Weren’t they okay with child marriage, though, girls as young as 14 and such?
And I don’t disagree with any of what you said. That is why we have legislatures full of elected representatives to change our laws consistent with evolving societal views.
What I do disagree with is the idea that since these views are changing, that somehow our Constitution morphs itself into the mold of what SOME would like it to say.
Then, instead of having a debate in the legislature, with the consent of the people, we have unelected judges serving life terms deciding these issues, and it gives the losing side no outlet to remedy the situation, stiffling ideas.
But that’s not what I said. I didn’t say “Let’s make law like this.” What I am saying is that the founding fathers attempted to set up a framework of laws that took into account that government doesn’t know the right answer as it pertains to the private life of the individual. They might have been only been thinking of it in terms of political and religious belief, but the key thing is that they established the rule of freedom of speech based on and underlying philosophy which many wrote about. Their reasons for wanting freedom of politics and freedom of religion are not tied to those two subjects. It’s an underlying philosophy that rules our nation.
When the founding father said, “All men are created equal.” They were in no way, shape, or form thinking that women should be allowed to vote some day. But the philosophy of the thing was our law, and the philosophy is that so long as you can show yourself to be equal in ability to any other person on the planet, you have the same rights as anybody else.
What the founding fathers were, strictly, imagining has been irrelevant to most of the Supreme Court decisions that are hailed as the greatest and most just since the Constitution was fashioned. The right choice has always been to look at the philosophy of government and human rights that the founding fathers believed in and making sure that that is what our law is becoming.
You can’t hold the nation to the limits of the imagination of the people of 200 years ago. And overall, I don’t think we were expected to. They themselves established that all men were created equal, and yet left slavery standing, most of them probably realizing that they were going against their own philosophy in a blatant fashion because the time just wasn’t right yet.
In their personal writings, they offered examples of what brought them to think the way they did when they wrote the Constitution and the Bill of Rights. If something fits those examples with no changes needed but swapping out a name or two, I think it’s easy to say that the founding fathers agree with the modern interpretation had they lived long enough and seen the changes of the world as they occurred and experienced their results, but not changed their underlying ideas of human rights and government.
Indeed.
And say that in modern day, that half of everyone has had sex before they are 16. If that’s the case, I as a 15 year old boy can not only see but also perform sexual acts on a girl of 14 and anyone who thinks this is a particularly horrible and vomit-inducing occurrence is frankly an idiot. So as a 15 year old boy, what particular difference does it make if I view pictures of naked 14 year old girls? I’m allowed to do in real life, why can’t I do it on paper and on the internet (presuming that no other person than those in the acceptable age range was involved in the production nor could ever view these images). Why can’t my girlfriend send my naughty pictures of herself without me getting a sex offender label slapped on me?

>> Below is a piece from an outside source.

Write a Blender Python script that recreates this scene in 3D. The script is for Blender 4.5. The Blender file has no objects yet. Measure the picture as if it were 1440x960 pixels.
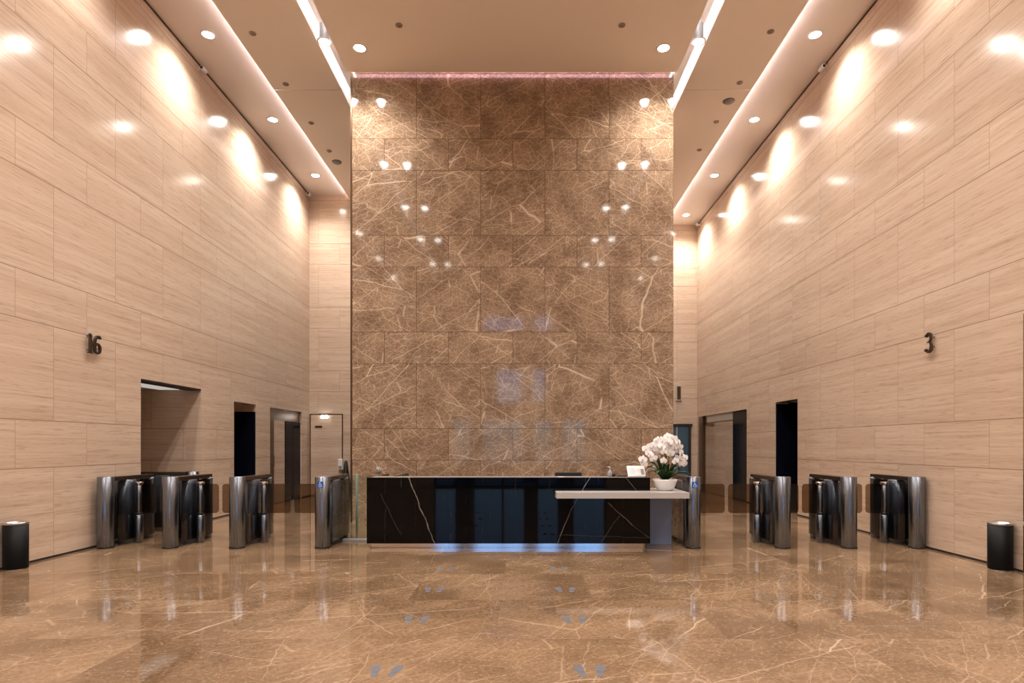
import bpy, bmesh, math, random
from mathutils import Vector, Matrix
random.seed(7)
PI = math.pi
SC = bpy.context.scene
COL = SC.collection

# ------------------------------------------------------------------ node helper
class NT:
    def __init__(s, name):
        s.m = bpy.data.materials.new(name); s.m.use_nodes = True
        s.t = s.m.node_tree; s.t.nodes.clear()
        s.out = s.t.nodes.new('ShaderNodeOutputMaterial')
    def n(s, typ, **kw):
        nd = s.t.nodes.new(typ)
        for k, v in kw.items(): setattr(nd, k, v)
        return nd
    def put(s, sock, v):
        if isinstance(v, bpy.types.NodeSocket): s.t.links.new(v, sock)
        elif v is not None:
            if isinstance(v, (tuple, list)) and len(v) == 3 and sock.type == 'RGBA': v = (*v, 1)
            sock.default_value = v
    def M(s, op, a, b=None, c=None, clamp=False):
        nd = s.n('ShaderNodeMath', operation=op, use_clamp=clamp)
        s.put(nd.inputs[0], a)
        if b is not None: s.put(nd.inputs[1], b)
        if c is not None: s.put(nd.inputs[2], c)
        return nd.outputs[0]
    def xyz(s, x, y, z):
        nd = s.n('ShaderNodeCombineXYZ')
        s.put(nd.inputs[0], x); s.put(nd.inputs[1], y); s.put(nd.inputs[2], z)
        return nd.outputs[0]
    def sep(s, v):
        nd = s.n('ShaderNodeSeparateXYZ'); s.put(nd.inputs[0], v); return nd.outputs
    def V(s, op, a, b):
        nd = s.n('ShaderNodeVectorMath', operation=op); s.put(nd.inputs[0], a); s.put(nd.inputs[1], b)
        return nd.outputs[0]
    def noise(s, v, scale=1, detail=4, rough=.55, dist=0, color=False):
        nd = s.n('ShaderNodeTexNoise'); s.put(nd.inputs['Vector'], v)
        nd.inputs['Scale'].default_value = scale; nd.inputs['Detail'].default_value = detail
        nd.inputs['Roughness'].default_value = rough; nd.inputs['Distortion'].default_value = dist
        return nd.outputs['Color'] if color else nd.outputs[0]
    def edge(s, v, scale):
        nd = s.n('ShaderNodeTexVoronoi', feature='DISTANCE_TO_EDGE', voronoi_dimensions='2D'); s.put(nd.inputs['Vector'], v)
        nd.inputs['Scale'].default_value = scale; return nd.outputs['Distance']
    def white(s, v):
        nd = s.n('ShaderNodeTexWhiteNoise', noise_dimensions='3D'); s.put(nd.inputs['Vector'], v)
        return nd.outputs['Value'], nd.outputs['Color']
    def step(s, v, a, b, lo=0., hi=1.):
        nd = s.n('ShaderNodeMapRange', interpolation_type='SMOOTHSTEP'); s.put(nd.inputs[0], v)
        nd.inputs[1].default_value = a; nd.inputs[2].default_value = b
        nd.inputs[3].default_value = lo; nd.inputs[4].default_value = hi
        return nd.outputs[0]
    def mix(s, f, a, b):
        nd = s.n('ShaderNodeMix', data_type='RGBA'); s.put(nd.inputs[0], f)
        s.put(nd.inputs[6], a); s.put(nd.inputs[7], b); return nd.outputs[2]
    def bsdf(s, color, rough=.5, metal=0., ior=1.5, spec=.5, **kw):
        p = s.n('ShaderNodeBsdfPrincipled')
        s.put(p.inputs['Base Color'], color); s.put(p.inputs['Roughness'], rough)
        s.put(p.inputs['Metallic'], metal); p.inputs['IOR'].default_value = ior
        p.inputs['Specular IOR Level'].default_value = spec
        for k, v in kw.items(): s.put(p.inputs[k], v)
        s.t.links.new(p.outputs[0], s.out.inputs[0]); return p
    def pos(s): return s.n('ShaderNodeNewGeometry').outputs['Position']
    def obj(s): return s.n('ShaderNodeTexCoord').outputs['Object']

def simple(name, color, rough=.5, metal=0., grain=0., **kw):
    k = NT(name)
    c = color
    if grain:
        f = k.noise(k.obj(), 30, 4)
        c = k.mix(f, tuple(x * (1 - grain) for x in color), tuple(min(1, x * (1 + grain)) for x in color))
    k.bsdf(c, rough, metal, **kw)
    return k.m

def emitter(name, color, strength):
    k = NT(name); e = k.n('ShaderNodeEmission')
    k.put(e.inputs[0], color); e.inputs[1].default_value = strength
    k.t.links.new(e.outputs[0], k.out.inputs[0]); return k.m

def tinted(name, tint, rough=.02, refl=1.0):
    k = NT(name)
    tr = k.n('ShaderNodeBsdfTransparent'); k.put(tr.inputs[0], tint)
    gl = k.n('ShaderNodeBsdfGlossy'); k.put(gl.inputs[0], (refl, refl, refl)); gl.inputs['Roughness'].default_value = rough
    fr = k.n('ShaderNodeFresnel'); fr.inputs[0].default_value = 1.5
    mx = k.n('ShaderNodeMixShader')
    back = k.n('ShaderNodeNewGeometry').outputs['Backfacing']
    k.put(mx.inputs[0], k.M('MULTIPLY', fr.outputs[0], k.M('SUBTRACT', 1., back))); k.t.links.new(tr.outputs[0], mx.inputs[1]); k.t.links.new(gl.outputs[0], mx.inputs[2])
    k.t.links.new(mx.outputs[0], k.out.inputs[0]); return k.m

# ------------------------------------------------------------------ panel layout shared by the cladding
PITCH, SMALL, PERIOD, ROW0 = 1.25, .615, 1.88, 1.21
def panels(k, u, v, u0):
    """running bond of tall and short courses -> (joint distance, random value, random colour)"""
    vv = k.M('DIVIDE', k.M('SUBTRACT', v, ROW0), PERIOD)
    row = k.M('FLOOR', vv)
    fr = k.M('MULTIPLY', k.M('FRACT', vv), PERIOD)
    small = k.M('LESS_THAN', fr, SMALL)
    dv = k.M('MINIMUM', k.M('MINIMUM', fr, k.M('ABSOLUTE', k.M('SUBTRACT', fr, SMALL))), k.M('SUBTRACT', PERIOD, fr))
    uu = k.M('ADD', k.M('DIVIDE', k.M('SUBTRACT', u, u0), PITCH), k.M('MULTIPLY', small, .5))
    cell = k.M('FLOOR', uu); fu = k.M('FRACT', uu)
    du = k.M('MULTIPLY', k.M('MINIMUM', fu, k.M('SUBTRACT', 1., fu)), PITCH)
    rid = k.M('ADD', k.M('MULTIPLY', row, 2.), small)
    val, colr = k.white(k.xyz(k.M('ADD', cell, .37), k.M('ADD', rid, .61), u0))
    return dv, du, val, colr

def travertine(name, axis, u0, plain=False):
    k = NT(name); x, y, z = k.sep(k.pos())
    u = x if axis == 'x' else y
    dv, du, val, colr = panels(k, u, z, u0)
    rx, ry, rz = k.sep(colr)
    sh = k.M('MULTIPLY', rx, 9.)
    warp = k.M('MULTIPLY', k.M('SUBTRACT', k.noise(k.xyz(k.M('MULTIPLY', u, .7), k.M('MULTIPLY', z, 1.5), sh), 1., 3), .5), .05)
    zz = k.M('ADD', z, warp)
    wide = k.noise(k.xyz(k.M('MULTIPLY', u, .13), k.M('MULTIPLY', zz, 5.), k.M('MULTIPLY', rx, .8)), 1., 5, .6)
    fine = k.noise(k.xyz(k.M('MULTIPLY', u, .55), k.M('MULTIPLY', zz, 26.), sh), 1., 5, .68)
    pit = k.noise(k.xyz(k.M('MULTIPLY', u, 3.2), k.M('MULTIPLY', zz, 48.), sh), 1., 5, .7)
    c = k.mix(k.step(wide, .36, .66), (.560, .420, .314), (.65, .512, .394))
    c = k.mix(k.M('MULTIPLY', k.step(fine, .52, .74), .60), c, (.37, .235, .155))
    c = k.mix(k.M('MULTIPLY', k.step(fine, .46, .28), .40), c, (.76, .63, .52))
    c = k.mix(k.M('MULTIPLY', k.step(pit, .50, .72), .62), c, (.35, .235, .165))
    c = k.mix(k.M('MULTIPLY', val, .07), c, (.48, .34, .25))
    if not plain:
        j = k.M('MAXIMUM', k.step(dv, .002, .0075, 1, 0), k.M('MULTIPLY', k.step(du, .002, .006, 1, 0), .6))
        c = k.mix(k.M('MULTIPLY', j, .72), c, (.13, .075, .04))
    rough = k.M('ADD', k.M('MULTIPLY', fine, .10), .09)
    k.bsdf(c, rough)
    return k.m

def emperador(name, axis, base=(.170, .106, .065), mid=(.310, .208, .134), vein=(.66, .525, .385), floor=False):
    k = NT(name); x, y, z = k.sep(k.pos())
    if floor:
        u, v = x, y
        vv = k.M('DIVIDE', k.M('SUBTRACT', v, 4.74), 1.2); row = k.M('FLOOR', vv); fv = k.M('FRACT', vv)
        uu = k.M('ADD', k.M('DIVIDE', k.M('ADD', u, .2), 1.8), k.M('MULTIPLY', k.M('FLOORED_MODULO', row, 2.), .5))
        cell = k.M('FLOOR', uu); fu = k.M('FRACT', uu)
        dv = k.M('MULTIPLY', k.M('MINIMUM', fv, k.M('SUBTRACT', 1., fv)), 1.2)
        du = k.M('MULTIPLY', k.M('MINIMUM', fu, k.M('SUBTRACT', 1., fu)), 1.8)
        val, colr = k.white(k.xyz(k.M('ADD', cell, .3), k.M('ADD', row, .6), 3.3))
    else:
        u, v = (x if axis == 'x' else y), z
        dv, du, val, colr = panels(k, u, v, -3.29)
    rx, ry, rz = k.sep(colr)
    flip = k.M('SUBTRACT', k.M('MULTIPLY', k.M('GREATER_THAN', ry, .42), 2.), 1.)
    a = k.M('MULTIPLY', k.M('ADD', k.M('MULTIPLY', u, .8), k.M('MULTIPLY', v, .6)), 1.)
    b = k.M('ADD', k.M('MULTIPLY', u, -.6), k.M('MULTIPLY', v, .8))
    if not floor:
        a = k.M('ADD', k.M('MULTIPLY', k.M('MULTIPLY', u, flip), .8), k.M('MULTIPLY', v, .6))
        b = k.M('ADD', k.M('MULTIPLY', k.M('MULTIPLY', u, flip), -.6), k.M('MULTIPLY', v, .8))
    seed = k.M('MULTIPLY', rx, 40.)
    p = k.xyz(a, b, seed)
    w = k.noise(p, 1.6, 3, .55, color=True)
    wf = k.noise(p, 7., 4, .6, color=True)
    off = k.V('SUBTRACT', w, (.5, .5, .5)); offf = k.V('SUBTRACT', wf, (.5, .5, .5))
    pw = k.V('ADD', p, k.V('MULTIPLY', off, (.22, .22, 0.)))
    pf = k.V('ADD', k.V('ADD', p, k.V('MULTIPLY', off, (.10, .10, 0.))), k.V('MULTIPLY', offf, (.035, .035, 0.)))
    cloud = k.noise(pw, 2.2 if not floor else .9, 5, .62)
    cloud2 = k.noise(p, 1.1, 3, .5)
    grain = k.noise(pf, 60 if not floor else 34, 4, .75)
    def needles(v, ang, stretch, sc, wid, dz=0.):
        ca, sa = math.cos(ang), math.sin(ang)
        vx, vy, vz = k.sep(v)
        q = k.xyz(k.M('MULTIPLY', k.M('ADD', k.M('MULTIPLY', vx, ca), k.M('MULTIPLY', vy, sa)), stretch),
                  k.M('ADD', k.M('SUBTRACT', k.M('MULTIPLY', vy, ca), k.M('MULTIPLY', vx, sa)), k.M('ADD', k.M('MULTIPLY', vz, 3.7), dz * 1.3)), 0.)
        return k.step(k.edge(q, sc), wid * .15, wid, 1, 0)
    c = k.mix(k.step(cloud, .30, .70), base, mid)
    c = k.mix(k.M('MULTIPLY', k.step(grain, .50, .74), .32 if not floor else .42), c, vein)
    c = k.mix(k.M('MULTIPLY', k.step(grain, .48, .30), .50 if not floor else .55), c, tuple(q * .6 for q in base))
    g1, g2 = k.step(cloud, .38, .58), k.step(cloud2, .40, .56)
    if floor:
        lay = ((needles(pf, .35, .22, 3.4, .018, 3), g1, .34), (needles(pf, -.5, .3, 2.4, .010, 5), g2, .34),
               (needles(pw, -.1, .2, .75, .005, 11), g2, .70), (needles(pw, .9, .3, .6, .003, 17), g1, .50), (needles(pf, .1, .4, 9., .06, 9), g1, .16))
    else:
        one = 1.
        lay = ((needles(pf, .1, .35, 14., .055, 1), one, .30), (needles(pf, -.7, .30, 11., .045, 3), one, .32), (needles(pf, 1.2, .25, 9., .035, 5), g1, .44),
               (needles(pf, -.25, .22, 5., .024, 7), g2, .52), (needles(pw, -.05, .18, 1.9, .012, 13), k.step(cloud2, .36, .5), .85), (needles(pw, -1.1, .2, 1.5, .009, 19), g1, .75))
    for n_, g_, a_ in lay: c = k.mix(k.M('MULTIPLY', k.M('MULTIPLY', n_, g_), a_), c, vein)
    c = k.mix(k.M('MULTIPLY', val, .14), c, base)
    j = k.M('MAXIMUM', k.step(dv, .002, .008, 1, 0), k.step(du, .002, .008, 1, 0))
    c = k.mix(k.M('MULTIPLY', j, .75 if not floor else .30), c, (.06, .032, .018) if not floor else (.16, .09, .05))
    k.bsdf(c, .06 if not floor else k.M('ADD', .03, k.M('MULTIPLY', grain, .03)))
    return k.m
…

Law is intended to make sense. If it has no other basis than moral indignation, that’s a stupid law.
Personally, I’d gladly pass a new amendment to the constitution which said, “Moral indignation cannot form the basis of any law.” But, I can certainly argue that the founding fathers already established that to be so. “It neither picks my pocket nor breaks my bones”, is a (rough) quote of Thomas Jeferson, talking about freedom of religion, but you can take the paper he wrote that in, swap out some names like “homosexuality” or “blacks marrying whites” or any number of other things, and in all cases, the right answer is that moral indignation isn’t a rational basis for law in the Land of the Free.